W takiej sytuacji należy chyba lizać rany i wzmacniać te sojusze, które nam jeszcze zostały. Trudno mi zrozumieć czemu w takim razie premier Morawiecki zdecydował się uderzyć w grupę krajów Europy Środkowej, która do tej pory była nam raczej przychylna? Nawet jeśli potrzebował "przeciwwagi" - czemu nie uderzył w kraje na które i tak raczej nie możemy liczyć (Litwa, Czechy) tylko w Bułgarię i Rumunię, z którą do tej pory nie mieliśmy dyplomatycznych zatargów? Nawet jeśli z jakiegoś powodu CHCIAŁ uderzyć w te kraje - czemu dołączył do tego grona Węgry?!
Węgry to jedyny kraj w UE który od początku twardo deklaruje poparcie dla nas i obiecuje zablokowanie działań prawnych związanych z artykułem 7. Jaki cel może mieć premier wypowiadając się w ten sposób?
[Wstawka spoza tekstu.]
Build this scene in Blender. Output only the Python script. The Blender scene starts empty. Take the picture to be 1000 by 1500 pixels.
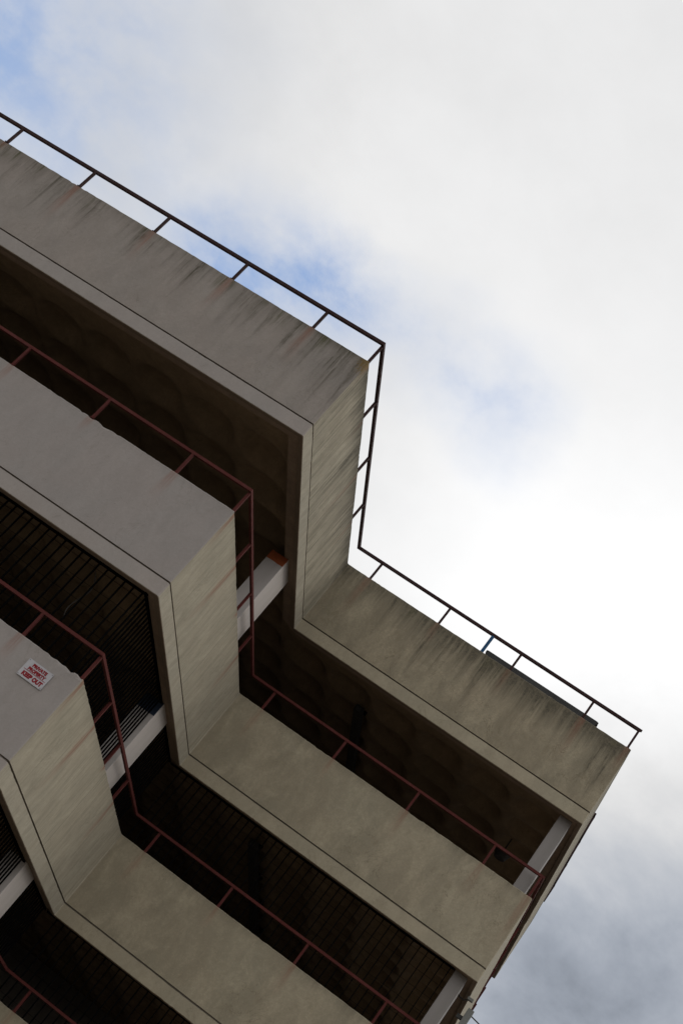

A może uważa, że dyplomacja Węgierska nie czyta po niemiecku?
Bardzo trudno to zrozumieć. Zamiast szukać sojuszników - wpychamy ich w ramiona naszych wrogów.
e.
(podobnie zresztą PiS postępuje na lokalnym podwórku - ostatnio postanowił uderzyć w myśliwych, którzy raczej nie należeli do sympatyków lewicy - rozumiem jeszcze "deubekizację" ale czemu wpadli na pomysł żeby zabierać myśliwym dzieci?)